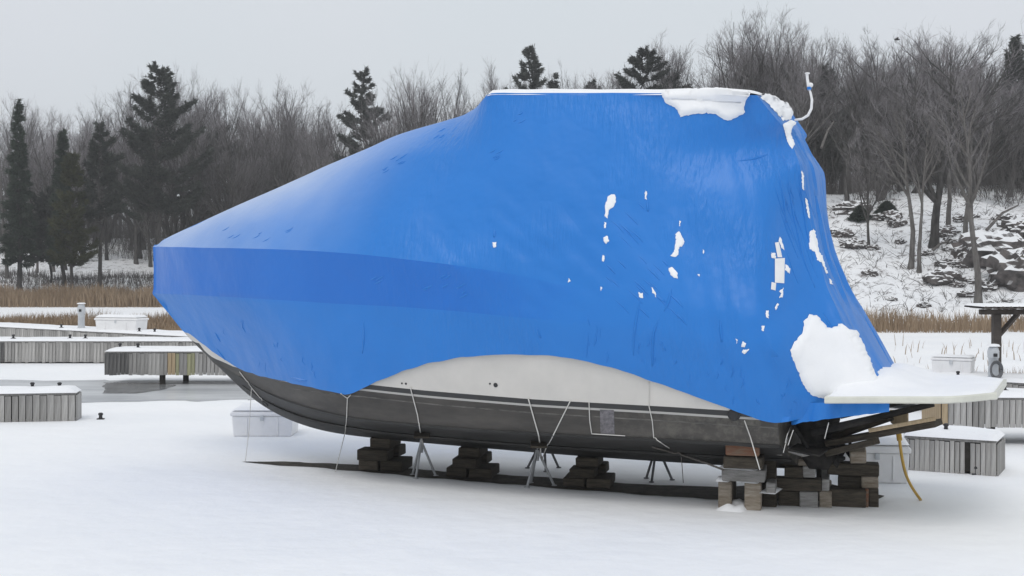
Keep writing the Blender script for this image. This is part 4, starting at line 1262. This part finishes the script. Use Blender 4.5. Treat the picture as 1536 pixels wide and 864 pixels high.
o = pedestal(gp(1371, 700) + Vector((0, .1, 0)), .52, .11, 'grey pedestal with yellow cord between white box and low dock')
mb = MB(); mb.tube([(.03, -.12, .40), (.07, -.13, .30), (.06, -.13, .2), (.04, -.13, .12), (.05, -.14, .02)], .012, 6); mb.lathe((.06, -.13, .22), [(.02, -.05), (.045, -.03), (.045, .02), (.02, .04)], 8); mb.build('cord', M['hose_yellow'], o, smooth=60)

# ------------------------------------------------------------------ wooden shelter at right
d = 24.5; x0 = (1463 - CX) / F * d; xp = (1494.5 - CX) / F * d
sh = thing('shelter', 'dark timber shelter with snowy corrugated roof at the right edge', 'shelter', (xp, d, .66))
zt_ = CH - (471 - HZ) / F * d - .66
mb = MB(); mb.cbox((0, 0, zt_ / 2), (.15, .15, zt_), .01); mb.build('post', M['shingle_wood'], sh)
mb = MB(); mb.cbox((2.4, 0, zt_ / 2), (.15, .15, zt_), .01); mb.build('post', M['shingle_wood'], sh)
mb = MB(); mb.cbox((1.15, 0, zt_ + .04), (2.95, .12, .10), .01); mb.build('beam', M['shingle_wood'], sh)
for a, b_ in (((.04, 0, zt_ - .42), (.42, 0, zt_ + .01)), ((2.36, 0, zt_ - .42), (1.98, 0, zt_ + .01))):
    mb = MB(); mb.tube([a, b_], .055, 4); mb.build('brace', M['shingle_wood'], sh)
mb = MB(); nw = 90
xr0 = x0 - xp
for i in range(nw + 1):
    x = lerp(xr0, 2.9, i / nw); zz = zt_ + .12 + .018 * math.sin(i * 1.45)
    for y, dz in ((-.45, 0), (.6, .0)): mb.v += [(x, y, zz + dz), (x, y, zz + dz + .025)]
for i in range(nw):
    a = i * 4; c = a + 4
    for q in ((a, c, c + 1, a + 1), (a + 1, c + 1, c + 3, a + 3), (a + 3, c + 3, c + 2, a + 2), (a + 2, c + 2, c, a)): mb.f.append(q); mb.mi.append(0)
mb.build('roof', M['shingle_wood'], sh)
s_ = snow_slab(2.9 - xr0, 1.02, .05, 7, 40, 14, sh); s_.location = ((xr0 + 2.9) / 2, .08, zt_ + .155)

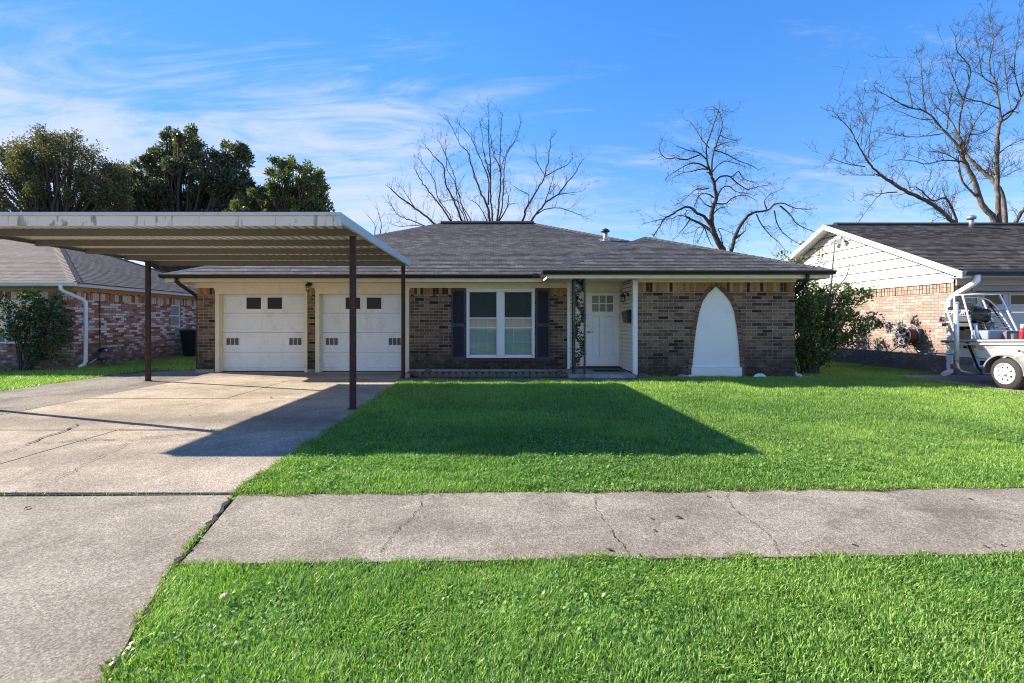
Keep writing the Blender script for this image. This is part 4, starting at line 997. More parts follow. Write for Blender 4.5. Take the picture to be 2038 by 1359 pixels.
b = MB(); spoked(b, cr, .25, .02); b.build('flange', M['steel'], hr); b = MB(); spoked(b, cr + Vector((.26, 0, 0)), .25, .02); b.build('flange', M['cowl_grey'], hr)
b = MB()
for k in range(9):
    for (rr) in (.20, .17):
        P = [cr + Vector((.03 + k * .026, math.cos(a) * rr, math.sin(a) * rr)) for a in [q * 2 * math.pi / 20 for q in range(21)]]; b.tube(P, .0135, 5, caps=False)
b.build('hose_coil', M['hose'], hr)
b = MB(); b.tube([cr + Vector((.1, -.12, -.17)), (11.6, 14.3, .72), (11.45, 14.6, .45), (11.3, 14.9, .2), (11.1, 15.2, .04), (10.9, 15.6, .02), (10.6, 15.7, .02)], .014, 6); b.build('hose', M['hose'], hr)
b = MB(); b.tube([cr + Vector((-.03, 0, 0)), (11.98, 14.2, 1.0)], .03, 8); b.box(11.86, 11.995, 14.0, 14.4, .8, 1.2); b.build('bracket', M['cowl_grey'], hr)
def smooth_pts(pts):
    P = [Vector(p) for p in pts]; o = []
    for i in range(len(P) - 1):
        p0, p1, p2, p3 = P[max(i - 1, 0)], P[i], P[i + 1], P[min(i + 2, len(P) - 1)]
        for j in range(5):
            t = j / 5; o.append(.5 * ((2 * p1) + (p2 - p0) * t + (2 * p0 - 5 * p1 + 4 * p2 - p3) * t * t + (3 * p1 - p0 - 3 * p2 + p3) * t ** 3))
    return o + [P[-1]]
# ------------------------------------------------------------------ boat on its trailer (stern to the back, bow towards the street)
bt = empty('boat', (11.75, 10, .5), 'white skiff with black outboard motor parked beside the blue garage door', 'boat')
XL, XR = 10.77, 12.75
def hullsec(y):
    """(x,z) half outline of the hull at station y: sheer, chine, keel; it narrows to the bow"""
    t = max(0, (9.2 - y) / 2.9); t = min(t, 1); cx_ = 11.76
    hw = .99 * (1 - t ** 2.2); zs = .955 + (12 - y) * .045 + .10 * t; zc = .60 + .35 * t ** 1.5 - (y - 10) * .01; zk = .50 + .42 * t ** 2
    return cx_, hw, zs, zc, zk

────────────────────

Problem description
Your copy should match the entries exactly, minus the pictures.

Exercise solution
Keep writing the Blender script for this image. This is part 4, starting at line 1262. This part finishes the script. Use Blender 4.5. Treat the picture as 1536 pixels wide and 864 pixels high.
o = pedestal(gp(1371, 700) + Vector((0, .1, 0)), .52, .11, 'grey pedestal with yellow cord between white box and low dock')
mb = MB(); mb.tube([(.03, -.12, .40), (.07, -.13, .30), (.06, -.13, .2), (.04, -.13, .12), (.05, -.14, .02)], .012, 6); mb.lathe((.06, -.13, .22), [(.02, -.05), (.045, -.03), (.045, .02), (.02, .04)], 8); mb.build('cord', M['hose_yellow'], o, smooth=60)

# ------------------------------------------------------------------ wooden shelter at right
d = 24.5; x0 = (1463 - CX) / F * d; xp = (1494.5 - CX) / F * d
sh = thing('shelter', 'dark timber shelter with snowy corrugated roof at the right edge', 'shelter', (xp, d, .66))
zt_ = CH - (471 - HZ) / F * d - .66
mb = MB(); mb.cbox((0, 0, zt_ / 2), (.15, .15, zt_), .01); mb.build('post', M['shingle_wood'], sh)
mb = MB(); mb.cbox((2.4, 0, zt_ / 2), (.15, .15, zt_), .01); mb.build('post', M['shingle_wood'], sh)
mb = MB(); mb.cbox((1.15, 0, zt_ + .04), (2.95, .12, .10), .01); mb.build('beam', M['shingle_wood'], sh)
for a, b_ in (((.04, 0, zt_ - .42), (.42, 0, zt_ + .01)), ((2.36, 0, zt_ - .42), (1.98, 0, zt_ + .01))):
    mb = MB(); mb.tube([a, b_], .055, 4); mb.build('brace', M['shingle_wood'], sh)
mb = MB(); nw = 90
xr0 = x0 - xp
for i in range(nw + 1):
    x = lerp(xr0, 2.9, i / nw); zz = zt_ + .12 + .018 * math.sin(i * 1.45)
    for y, dz in ((-.45, 0), (.6, .0)): mb.v += [(x, y, zz + dz), (x, y, zz + dz + .025)]
for i in range(nw):
    a = i * 4; c = a + 4
    for q in ((a, c, c + 1, a + 1), (a + 1, c + 1, c + 3, a + 3), (a + 3, c + 3, c + 2, a + 2), (a + 2, c + 2, c, a)): mb.f.append(q); mb.mi.append(0)
mb.build('roof', M['shingle_wood'], sh)
s_ = snow_slab(2.9 - xr0, 1.02, .05, 7, 40, 14, sh); s_.location = ((xr0 + 2.9) / 2, .08, zt_ + .155)

Keep writing the Blender script for this image. This is part 4, starting at line 997. More parts follow. Write for Blender 4.5. Take the picture to be 2038 by 1359 pixels.
b = MB(); spoked(b, cr, .25, .02); b.build('flange', M['steel'], hr); b = MB(); spoked(b, cr + Vector((.26, 0, 0)), .25, .02); b.build('flange', M['cowl_grey'], hr)
b = MB()
for k in range(9):
    for (rr) in (.20, .17):
        P = [cr + Vector((.03 + k * .026, math.cos(a) * rr, math.sin(a) * rr)) for a in [q * 2 * math.pi / 20 for q in range(21)]]; b.tube(P, .0135, 5, caps=False)
b.build('hose_coil', M['hose'], hr)
b = MB(); b.tube([cr + Vector((.1, -.12, -.17)), (11.6, 14.3, .72), (11.45, 14.6, .45), (11.3, 14.9, .2), (11.1, 15.2, .04), (10.9, 15.6, .02), (10.6, 15.7, .02)], .014, 6); b.build('hose', M['hose'], hr)
b = MB(); b.tube([cr + Vector((-.03, 0, 0)), (11.98, 14.2, 1.0)], .03, 8); b.box(11.86, 11.995, 14.0, 14.4, .8, 1.2); b.build('bracket', M['cowl_grey'], hr)
def smooth_pts(pts):
    P = [Vector(p) for p in pts]; o = []
    for i in range(len(P) - 1):
        p0, p1, p2, p3 = P[max(i - 1, 0)], P[i], P[i + 1], P[min(i + 2, len(P) - 1)]
        for j in range(5):
            t = j / 5; o.append(.5 * ((2 * p1) + (p2 - p0) * t + (2 * p0 - 5 * p1 + 4 * p2 - p3) * t * t + (3 * p1 - p0 - 3 * p2 + p3) * t ** 3))
    return o + [P[-1]]
# ------------------------------------------------------------------ boat on its trailer (stern to the back, bow towards the street)
bt = empty('boat', (11.75, 10, .5), 'white skiff with black outboard motor parked beside the blue garage door', 'boat')
XL, XR = 10.77, 12.75
def hullsec(y):
    """(x,z) half outline of the hull at station y: sheer, chine, keel; it narrows to the bow"""
    t = max(0, (9.2 - y) / 2.9); t = min(t, 1); cx_ = 11.76
    hw = .99 * (1 - t ** 2.2); zs = .955 + (12 - y) * .045 + .10 * t; zc = .60 + .35 * t ** 1.5 - (y - 10) * .01; zk = .50 + .42 * t ** 2
    return cx_, hw, zs, zc, zk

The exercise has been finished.